EXERCISE REQUIREMENTS
From the first line of the data below through the line holding "# A night apron: a", output each line exactly and leave the pictures out.

SUPPLIED MATERIAL
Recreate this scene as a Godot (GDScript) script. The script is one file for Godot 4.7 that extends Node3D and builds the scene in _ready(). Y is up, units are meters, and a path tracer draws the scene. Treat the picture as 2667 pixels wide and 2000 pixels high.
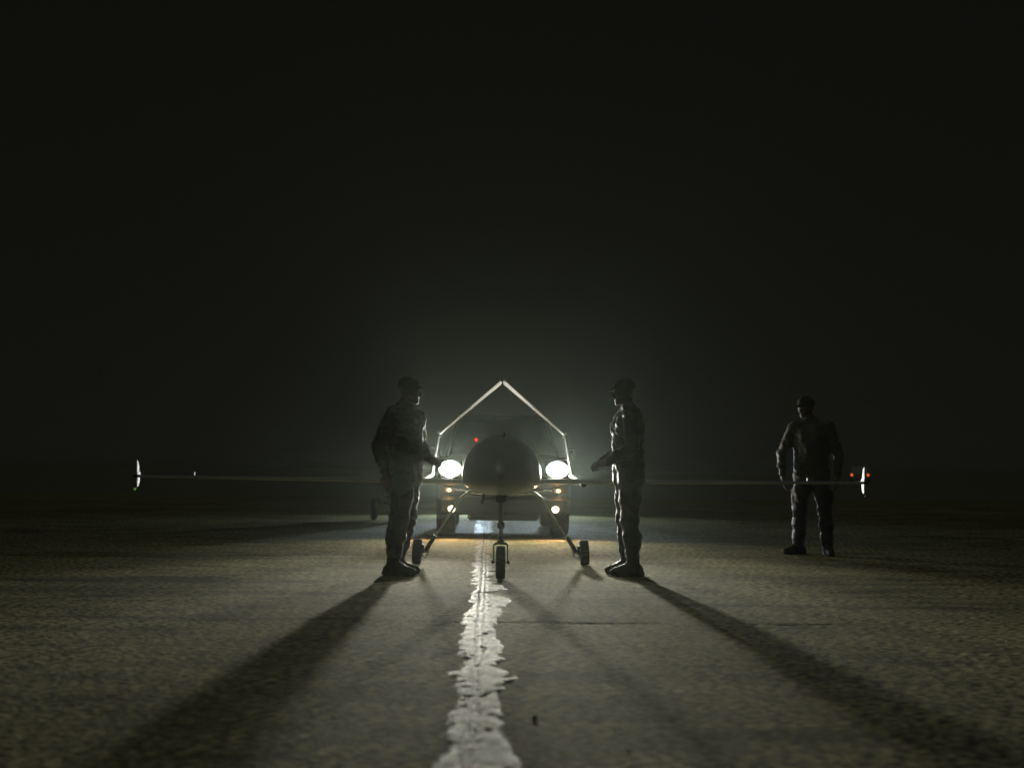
extends Node3D
# A night apron: a small unmanned aircraft faces the camera, back-lit by a pickup truck.

var used := {}
var M := {}
var rng := RandomNumberGenerator.new()


func _ready() -> void:
	rng.seed = 4711
	setup_camera_and_light()
	make_materials()
	build_pavement()
	build_sealant()
	build_aircraft()
	build_trucks()
	build_people()
	build_small_things()


# ------------------------------------------------------------------ camera, sky, air
func setup_camera_and_light() -> void:
	var cam := Camera3D.new()
	cam.name = "camera"
	add_child(cam)
	cam.position = Vector3(0, 0.97, 0)
	var b := Basis(Vector3.UP, deg_to_rad(-0.42)) * Basis(Vector3.RIGHT, deg_to_rad(4.015)) * Basis(Vector3.BACK, deg_to_rad(0.55))
	cam.basis = b
	cam.near = 0.1
	cam.far = 2000.0
	var at := CameraAttributesPhysical.new()
	at.frustum_focal_length = 37.6
	at.frustum_focus_distance = 10.9
	at.exposure_aperture = 1.4
	at.frustum_near = 0.1
	at.frustum_far = 2000.0
	cam.attributes = at
	cam.fov = 35.4
	cam.current = true

	var sky_m := ProceduralSkyMaterial.new()
	sky_m.sky_top_color = Color(0.046, 0.052, 0.040)
	sky_m.sky_horizon_color = Color(0.068, 0.070, 0.055)
	sky_m.ground_bottom_color = Color(0.05, 0.05, 0.045)
	sky_m.ground_horizon_color = Color(0.068, 0.070, 0.055)
	sky_m.sky_curve = 0.3
	sky_m.sun_angle_max = 1.0
	var sky := Sky.new()
	sky.sky_material = sky_m
	var env := Environment.new()
	env.background_mode = Environment.BG_SKY
	env.sky = sky
	env.tonemap_mode = Environment.TONE_MAPPER_LINEAR
	env.tonemap_exposure = 1.0
	env.sdfgi_enabled = true
	env.ssao_enabled = true
	env.ssil_enabled = true
	env.volumetric_fog_enabled = true          # thin night haze, scattering mostly forward as mist does
	env.volumetric_fog_albedo = Color(0.90, 0.965, 0.91)
	env.volumetric_fog_density = 0.00026
	env.volumetric_fog_anisotropy = 0.88
	env.volumetric_fog_length = 200.0
	var we := WorldEnvironment.new()
	we.name = "world_environment"
	we.environment = env
	add_child(we)
	var moon := DirectionalLight3D.new()       # faint light of the night sky, so that the far ground is not pitch black
	moon.name = "moonlight"
	moon.light_color = Color(0.98, 1.0, 0.92)
	moon.light_energy = 0.022
	moon.light_angular_distance = 10.0
	moon.shadow_enabled = true
	moon.sky_mode = DirectionalLight3D.SKY_MODE_LIGHT_ONLY
	add_child(moon)
	moon.basis = Basis.looking_at(Vector3(0.25, -1.0, -0.35), Vector3.FORWARD)


func c(r: float, g: float, b: float) -> Color:   # a real-world (linear) base colour
	return Color(r, g, b).linear_to_srgb()


func mat(col: Color, rough: float, metal := 0.0, spec := 0.5) -> StandardMaterial3D:
	var m := StandardMaterial3D.new()
	m.albedo_color = col
	m.roughness = rough
	m.metallic = metal
	m.metallic_specular = spec
	return m


func glow(col: Color, energy: float) -> StandardMaterial3D:
	var m := mat(c(0.5, 0.5, 0.5), 0.3)
	m.emission_enabled = true
	m.emission = col
	m.emission_energy_multiplier = energy
	return m


func noise(seed_: int, freq: float, octaves := 3) -> FastNoiseLite:
	var n := FastNoiseLite.new()
	n.seed = seed_
	n.noise_type = FastNoiseLite.TYPE_SIMPLEX_SMOOTH
	n.frequency = freq
	n.fractal_type = FastNoiseLite.FRACTAL_FBM
	n.fractal_octaves = octaves
	return n


func tex(im: Image) -> ImageTexture:
	return ImageTexture.create_from_image(im)


func make_materials() -> void:
	# concrete: broom-finished, pitted, stained; colour from vertex colours times a fine speckle
	var h := noise(11, 0.05, 6).get_seamless_image(1024, 1024, false, false, 0.15)
	var speck := noise(12, 0.03, 6).get_seamless_image(1024, 1024, false, false, 0.15)
	speck.convert(Image.FORMAT_RGB8)
	var lut := PackedByteArray()
	var px := speck.get_data()
	lut.resize(px.size())
	for i in range(0, px.size(), 3):
		var v := px[i] / 255.0
		var k := clampf(0.72 + (v - 0.5) * 1.4, 0.25, 1.0)
		lut[i] = int(255 * k)
		lut[i + 1] = int(255 * k)
		lut[i + 2] = int(255 * k * 0.985)
	speck = Image.create_from_data(1024, 1024, false, Image.FORMAT_RGB8, lut)
	var conc := mat(Color.WHITE, 0.92, 0.0, 0.15)
	conc.vertex_color_use_as_albedo = true
	conc.albedo_texture = tex(speck)
	conc.heightmap_enabled = true
	conc.heightmap_texture = tex(h)
	conc.heightmap_scale = 0.5
	conc.uv1_scale = Vector3(0.42, 0.75, 0.45)
	M.concrete = conc
	M.ground = mat(c(0.22, 0.21, 0.16), 0.95, 0.0, 0.1)
	var seal := mat(Color.WHITE, 0.6, 0.0, 0.085)
	seal.vertex_color_use_as_albedo = true
	seal.heightmap_enabled = true
	seal.heightmap_texture = conc.heightmap_texture
	seal.heightmap_scale = 0.12
	seal.uv1_scale = Vector3(1.1, 1.1, 1.1)
	M.seal = seal
	# aircraft
	M.paint = mat(c(0.42, 0.43, 0.43), 0.34)
	M.paint.clearcoat_enabled = true
	M.paint.clearcoat = 0.3
	M.paint.clearcoat_roughness = 0.22
	M.paint_dark = mat(c(0.45, 0.455, 0.42), 0.45)
	M.tail_paint = mat(c(0.16, 0.165, 0.17), 0.6, 0.0, 0.22)
	M.alu = mat(c(0.62, 0.62, 0.62), 0.3, 1.0)
	M.steel = mat(c(0.25, 0.25, 0.25), 0.45, 1.0)
	M.black = mat(c(0.02, 0.02, 0.02), 0.7, 0.0, 0.3)
	M.rubber = mat(c(0.02, 0.02, 0.02), 0.85)
	M.red_paint = mat(c(0.5, 0.03, 0.02), 0.5)
	# truck
	M.car = mat(c(0.010, 0.013, 0.018), 0.3)
	M.car.clearcoat_enabled = true
	M.car.clearcoat = 0.6
	M.car.clearcoat_roughness = 0.1
	M.trim = mat(c(0.02, 0.02, 0.02), 0.55)
	M.chrome = mat(c(0.55, 0.55, 0.55), 0.22, 1.0)
	var gl := mat(Color(0.05, 0.06, 0.06, 0.35), 0.05)
	gl.transparency = BaseMaterial3D.TRANSPARENCY_ALPHA
	M.glass = gl
	gl.albedo_color = Color(0.02, 0.025, 0.025, 0.8)
	M.head_lamp = glow(Color(0.96, 0.99, 1.0), 6.0)
	M.fog_lamp = glow(Color(1.0, 0.93, 0.80), 3.5)
	M.amber = glow(Color(1.0, 0.84, 0.60), 2.6)
	M.amber_far = glow(Color(1.0, 0.45, 0.12), 2.6)
	M.red_lamp = glow(Color(1.0, 0.12, 0.05), 4.0)
	M.green_lamp = glow(Color(0.28, 0.75, 0.05), 0.22)
	M.leg_paint = mat(c(0.7, 0.7, 0.68), 0.28)
	M.leg_paint.clearcoat_enabled = true
	M.leg_paint.clearcoat = 0.5
	M.leg_paint.clearcoat_roughness = 0.15
	M.winglet_paint = mat(c(0.78, 0.79, 0.80), 0.45)
	# people
	var cl := mat(Color.WHITE, 0.52, 0.0, 0.5)
	cl.vertex_color_use_as_albedo = true
	cl.rim_enabled = true
	cl.rim = 1.0
	cl.rim_tint = 0.35
	M.cloth = cl
	M.boot = mat(c(0.035, 0.03, 0.025), 0.55)
	M.cap = mat(c(0.06, 0.06, 0.045), 0.9)
	M.pale_car = mat(c(0.42, 0.42, 0.38), 0.6)
	M.stone = mat(c(0.08, 0.08, 0.07), 0.8)
	M.grit = mat(c(0.5, 0.49, 0.42), 0.3)
	M.tarp = mat(c(0.06, 0.065, 0.05), 0.8)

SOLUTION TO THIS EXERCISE
Recreate this scene as a Godot (GDScript) script. The script is one file for Godot 4.7 that extends Node3D and builds the scene in _ready(). Y is up, units are meters, and a path tracer draws the scene. Treat the picture as 2667 pixels wide and 2000 pixels high.
extends Node3D
# A night apron: a small unmanned aircraft faces the camera, back-lit by a pickup truck.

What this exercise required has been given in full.